In response to their confusion, 28 …Jesus said to them, “When you have lifted up the Son of Man, then you will know that I am he, and that I do nothing on my own authority, but speak just as the Father taught me.

In essence, Jesus told the crowd that what was unclear presently would be made clear soon enough. They would hand Him over to be crucified (“when you have lifted up the Son of Man”), and then at least some of their confusion would lift. At the very least, when that happened, they would know that Jesus was from God, as was His teaching. It might be too late for some by then, but nevertheless a time of greater clarity was not far off.

And then, in one final word from the Father, Jesus said, 29 And he who sent me is with me. He has not left me alone, for I always do the things that are pleasing to him.”

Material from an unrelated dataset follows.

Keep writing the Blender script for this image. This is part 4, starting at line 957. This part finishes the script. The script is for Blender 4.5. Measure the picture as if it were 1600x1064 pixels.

This was the verse that stood out to me the most this week. Here, the inexhaustible glory of Jesus is (for me at least) easiest to see. Jesus made two claims that are unspeakably awesome. He claimed that the Father was always with Him and that His entire life—all He thought, felt, said, and did—was a pleasure to the Father.

Grace, in case some part of that isn’t already clear to you, those things ought to be the cry of every heart…always in the presence and pleasure of God, always doing the things that are pleasing to God! Whatever else you are chasing, stop. Whatever else you long for in greater measure, stop. Whatever else you’ve placed your hope in, stop. Whatever else you imagine heaven to be like, stop. Having the Father eternally and unwaveringly with you, and living in a manner entirely pleasing to God is the highest aim and greatest reward anyone could ever receive. Jesus lived perfectly in that, from eternity past until eternity future, and by believing in Him we can join Him in that. O what glory!


Finally, at this point, on some level at least, “many believed in him” (v.30). John doesn’t clarify the nature of the belief—whether it was unbelieving belief or genuine belief—but Jesus’ final words seem to have penetrated hard hearts to some extent. May that be the case for us as well, and through us as we declare this good news to the world!